» Provided data
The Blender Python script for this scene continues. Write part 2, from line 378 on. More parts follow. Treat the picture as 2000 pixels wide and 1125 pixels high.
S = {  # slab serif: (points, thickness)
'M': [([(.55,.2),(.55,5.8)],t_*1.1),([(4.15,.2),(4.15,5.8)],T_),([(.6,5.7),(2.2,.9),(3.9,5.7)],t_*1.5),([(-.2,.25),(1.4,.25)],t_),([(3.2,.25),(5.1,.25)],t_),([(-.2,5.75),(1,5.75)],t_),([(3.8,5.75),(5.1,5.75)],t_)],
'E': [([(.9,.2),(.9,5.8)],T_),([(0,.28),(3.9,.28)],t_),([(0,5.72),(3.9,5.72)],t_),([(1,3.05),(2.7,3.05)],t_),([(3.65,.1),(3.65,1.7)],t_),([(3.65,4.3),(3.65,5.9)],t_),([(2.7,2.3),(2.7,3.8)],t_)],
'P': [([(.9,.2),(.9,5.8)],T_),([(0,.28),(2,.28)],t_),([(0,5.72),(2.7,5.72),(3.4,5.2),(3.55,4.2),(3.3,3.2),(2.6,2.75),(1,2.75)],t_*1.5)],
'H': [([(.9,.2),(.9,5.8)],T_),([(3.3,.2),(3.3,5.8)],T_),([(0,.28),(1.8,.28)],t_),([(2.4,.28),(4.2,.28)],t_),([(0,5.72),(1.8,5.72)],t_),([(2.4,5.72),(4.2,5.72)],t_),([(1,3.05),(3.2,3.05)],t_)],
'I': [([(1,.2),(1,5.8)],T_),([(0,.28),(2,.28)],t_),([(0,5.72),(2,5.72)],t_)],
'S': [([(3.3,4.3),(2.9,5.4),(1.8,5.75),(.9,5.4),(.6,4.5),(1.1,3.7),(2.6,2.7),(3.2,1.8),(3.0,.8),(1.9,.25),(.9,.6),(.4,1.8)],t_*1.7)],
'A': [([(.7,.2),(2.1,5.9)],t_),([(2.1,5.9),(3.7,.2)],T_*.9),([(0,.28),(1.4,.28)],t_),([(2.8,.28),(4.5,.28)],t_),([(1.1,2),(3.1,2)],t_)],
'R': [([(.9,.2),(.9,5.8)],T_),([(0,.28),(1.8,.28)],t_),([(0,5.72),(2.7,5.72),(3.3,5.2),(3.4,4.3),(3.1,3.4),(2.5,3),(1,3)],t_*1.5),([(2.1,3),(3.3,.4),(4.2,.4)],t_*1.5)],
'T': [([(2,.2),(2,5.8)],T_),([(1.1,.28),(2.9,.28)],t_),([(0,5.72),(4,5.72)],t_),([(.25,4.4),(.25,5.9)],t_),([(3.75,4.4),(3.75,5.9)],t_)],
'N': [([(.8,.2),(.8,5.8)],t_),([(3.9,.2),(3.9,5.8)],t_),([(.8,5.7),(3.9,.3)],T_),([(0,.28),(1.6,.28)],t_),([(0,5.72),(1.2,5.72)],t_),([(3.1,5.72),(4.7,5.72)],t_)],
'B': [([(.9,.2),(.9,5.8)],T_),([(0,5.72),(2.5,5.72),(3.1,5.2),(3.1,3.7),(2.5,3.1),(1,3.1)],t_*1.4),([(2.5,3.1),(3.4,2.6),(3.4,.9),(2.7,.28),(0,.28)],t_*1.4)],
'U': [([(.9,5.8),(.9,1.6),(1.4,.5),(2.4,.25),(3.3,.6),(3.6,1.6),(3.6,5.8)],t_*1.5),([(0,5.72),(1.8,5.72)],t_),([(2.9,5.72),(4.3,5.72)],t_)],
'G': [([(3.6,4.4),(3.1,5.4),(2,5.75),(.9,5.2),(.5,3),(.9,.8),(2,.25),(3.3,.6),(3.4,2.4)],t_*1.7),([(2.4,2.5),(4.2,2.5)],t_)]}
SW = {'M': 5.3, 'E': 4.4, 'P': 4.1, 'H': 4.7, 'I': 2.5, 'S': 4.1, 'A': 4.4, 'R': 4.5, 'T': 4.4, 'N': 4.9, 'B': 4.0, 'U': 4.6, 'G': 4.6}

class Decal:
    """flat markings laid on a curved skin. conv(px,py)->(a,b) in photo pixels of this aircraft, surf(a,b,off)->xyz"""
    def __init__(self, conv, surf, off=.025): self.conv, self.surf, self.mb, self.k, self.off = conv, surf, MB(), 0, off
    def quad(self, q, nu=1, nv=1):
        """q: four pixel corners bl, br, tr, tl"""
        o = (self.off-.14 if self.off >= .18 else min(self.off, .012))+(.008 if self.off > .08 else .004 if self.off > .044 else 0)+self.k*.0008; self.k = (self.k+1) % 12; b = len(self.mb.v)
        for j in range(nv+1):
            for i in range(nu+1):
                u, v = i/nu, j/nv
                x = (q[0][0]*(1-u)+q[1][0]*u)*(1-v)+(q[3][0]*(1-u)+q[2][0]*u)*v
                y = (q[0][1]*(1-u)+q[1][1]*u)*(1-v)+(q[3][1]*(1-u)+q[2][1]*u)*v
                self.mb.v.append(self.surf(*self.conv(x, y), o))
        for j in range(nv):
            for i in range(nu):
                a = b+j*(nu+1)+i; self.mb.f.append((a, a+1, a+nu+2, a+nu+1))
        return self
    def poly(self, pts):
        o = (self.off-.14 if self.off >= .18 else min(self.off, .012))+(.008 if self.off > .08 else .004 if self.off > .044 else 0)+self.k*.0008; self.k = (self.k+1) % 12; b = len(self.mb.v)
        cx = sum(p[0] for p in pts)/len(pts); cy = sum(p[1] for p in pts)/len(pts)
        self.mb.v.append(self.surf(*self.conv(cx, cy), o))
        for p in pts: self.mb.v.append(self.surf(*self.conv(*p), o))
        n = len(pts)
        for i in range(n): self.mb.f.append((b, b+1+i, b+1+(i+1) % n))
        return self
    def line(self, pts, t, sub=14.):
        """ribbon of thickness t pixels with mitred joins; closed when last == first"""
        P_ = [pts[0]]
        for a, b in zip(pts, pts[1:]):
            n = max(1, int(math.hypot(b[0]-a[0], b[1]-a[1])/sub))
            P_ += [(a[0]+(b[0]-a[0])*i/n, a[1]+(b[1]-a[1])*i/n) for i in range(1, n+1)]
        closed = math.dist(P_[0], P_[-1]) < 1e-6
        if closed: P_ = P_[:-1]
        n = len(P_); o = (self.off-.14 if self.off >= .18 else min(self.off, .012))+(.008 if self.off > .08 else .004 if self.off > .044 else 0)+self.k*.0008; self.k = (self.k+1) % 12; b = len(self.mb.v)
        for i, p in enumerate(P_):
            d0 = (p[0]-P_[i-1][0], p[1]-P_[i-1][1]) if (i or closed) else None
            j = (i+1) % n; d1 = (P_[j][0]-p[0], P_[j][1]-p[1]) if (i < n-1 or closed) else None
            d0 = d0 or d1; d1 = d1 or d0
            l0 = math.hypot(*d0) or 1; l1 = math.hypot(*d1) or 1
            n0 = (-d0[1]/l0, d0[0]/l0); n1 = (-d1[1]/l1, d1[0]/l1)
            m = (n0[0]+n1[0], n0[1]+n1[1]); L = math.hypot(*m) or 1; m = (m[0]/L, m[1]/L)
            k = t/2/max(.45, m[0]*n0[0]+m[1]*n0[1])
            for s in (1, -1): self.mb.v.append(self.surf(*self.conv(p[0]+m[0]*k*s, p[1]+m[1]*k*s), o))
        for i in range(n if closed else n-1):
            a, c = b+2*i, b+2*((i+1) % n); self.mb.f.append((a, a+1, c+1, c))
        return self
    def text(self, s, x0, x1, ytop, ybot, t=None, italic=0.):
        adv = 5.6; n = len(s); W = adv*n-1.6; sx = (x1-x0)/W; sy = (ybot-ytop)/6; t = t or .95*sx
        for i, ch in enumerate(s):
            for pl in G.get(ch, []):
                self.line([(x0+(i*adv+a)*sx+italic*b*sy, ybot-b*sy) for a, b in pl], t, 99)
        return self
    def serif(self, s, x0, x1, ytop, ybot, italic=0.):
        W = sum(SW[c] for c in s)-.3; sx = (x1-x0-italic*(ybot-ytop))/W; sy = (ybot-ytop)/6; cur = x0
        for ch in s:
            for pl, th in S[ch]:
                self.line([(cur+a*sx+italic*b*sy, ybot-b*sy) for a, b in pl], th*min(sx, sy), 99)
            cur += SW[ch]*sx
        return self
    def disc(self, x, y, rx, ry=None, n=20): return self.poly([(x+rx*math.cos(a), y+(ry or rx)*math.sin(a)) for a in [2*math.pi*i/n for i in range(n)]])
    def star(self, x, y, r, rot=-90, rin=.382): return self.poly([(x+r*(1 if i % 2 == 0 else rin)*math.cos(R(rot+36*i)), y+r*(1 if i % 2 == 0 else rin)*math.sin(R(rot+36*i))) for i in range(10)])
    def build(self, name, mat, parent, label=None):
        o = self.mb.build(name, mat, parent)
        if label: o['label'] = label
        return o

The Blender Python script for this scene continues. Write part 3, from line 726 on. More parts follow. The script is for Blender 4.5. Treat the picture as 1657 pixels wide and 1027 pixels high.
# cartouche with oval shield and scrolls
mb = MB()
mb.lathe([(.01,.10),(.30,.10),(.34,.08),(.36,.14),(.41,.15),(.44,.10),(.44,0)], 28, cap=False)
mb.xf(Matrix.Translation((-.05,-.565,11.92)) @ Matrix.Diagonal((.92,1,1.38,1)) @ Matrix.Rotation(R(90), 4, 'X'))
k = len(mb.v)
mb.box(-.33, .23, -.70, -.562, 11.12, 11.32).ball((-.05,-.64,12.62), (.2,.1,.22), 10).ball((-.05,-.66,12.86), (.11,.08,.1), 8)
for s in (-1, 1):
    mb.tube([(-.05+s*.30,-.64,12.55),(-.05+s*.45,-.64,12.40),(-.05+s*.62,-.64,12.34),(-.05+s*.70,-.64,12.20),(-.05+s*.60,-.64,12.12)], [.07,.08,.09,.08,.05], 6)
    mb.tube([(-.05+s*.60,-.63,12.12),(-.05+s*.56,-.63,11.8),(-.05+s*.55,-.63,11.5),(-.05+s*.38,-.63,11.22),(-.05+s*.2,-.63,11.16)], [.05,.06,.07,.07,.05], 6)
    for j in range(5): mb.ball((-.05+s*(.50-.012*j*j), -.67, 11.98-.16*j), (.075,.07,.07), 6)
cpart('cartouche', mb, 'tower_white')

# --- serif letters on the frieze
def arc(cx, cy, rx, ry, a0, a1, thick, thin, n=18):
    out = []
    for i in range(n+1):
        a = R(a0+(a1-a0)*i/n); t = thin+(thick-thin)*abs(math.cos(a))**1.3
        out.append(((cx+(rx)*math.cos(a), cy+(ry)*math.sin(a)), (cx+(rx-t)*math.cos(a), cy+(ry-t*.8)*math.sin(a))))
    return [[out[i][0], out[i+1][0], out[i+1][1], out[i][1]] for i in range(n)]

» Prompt
Copy every line of the material in which the word "Blender" occurs.

» Answer
The Blender Python script for this scene continues. Write part 2, from line 378 on. More parts follow. Treat the picture as 2000 pixels wide and 1125 pixels high.
The Blender Python script for this scene continues. Write part 3, from line 726 on. More parts follow. The script is for Blender 4.5. Treat the picture as 1657 pixels wide and 1027 pixels high.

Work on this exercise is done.